The television mini-series continues the story of the extended Henry family and the Jastrow family starting on December 15, 1941 and ending on August 7, 1945.
War and Remembrance had a multi-year production timeline. It was the most expensive single-story undertaking in United States television history up to that point, costing $104 million and taking over ABC's broadcast schedule for two one-week periods in 1988 and 1989, totaling 30 prime-time hours.
Miniseries had been major events on American television, reserved for "important" stories like Jesus of Nazareth (1977) and The Rise and Fall of the Third Reich (1968). Up to that point, television had been dominated by the Big Three broadcasting networks in the United States, ABC, NBC and CBS. Shortly after, cable television began the fragmentation of the United States broadcasting audience in earnest, leaving War and Remembrance the last of the giant miniseries.

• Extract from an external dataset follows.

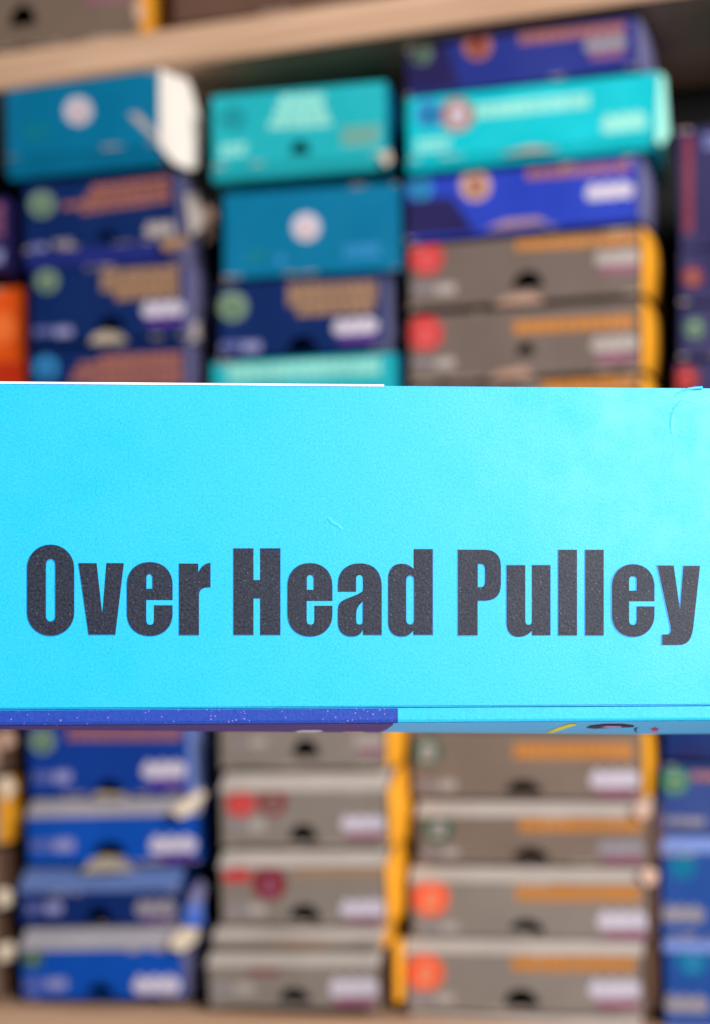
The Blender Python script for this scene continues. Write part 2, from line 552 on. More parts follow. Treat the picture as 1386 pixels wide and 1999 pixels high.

Because Herman Wouk was happy with Dan Curtis's adaptation of The Winds of War, he allowed Curtis to adapt the sequel as well. Paramount Television, the studio behind The Winds of War, decided not to produce the sequel and sold the rights to ABC, which had only aired the original series. ABC first planned a $65 million, 20-hour series, but when they went to Curtis, he said he wanted to make a $100 million, 30-hour series, which they eventually greenlit. There were also contractual restrictions on advertising: Herman Wouk had approval over all ads and refused to allow any advertising for personal care products, foods, or other ABC programming. Two major eventual sponsors were Ford Motors and Nike. In addition, Wouk required that certain Holocaust sequences run uninterrupted by commercials of any kind. ABC's standards and practices division also agreed to an unprecedented waiver allowing frontal nudity during the lengthy Holocaust sequences, running parental advisories before any episodes beginning before 8pm. The series was nearly called off in 1985, just as it was nearing the completion of $16 million in preproduction, when ABC was bought by Capital Cities.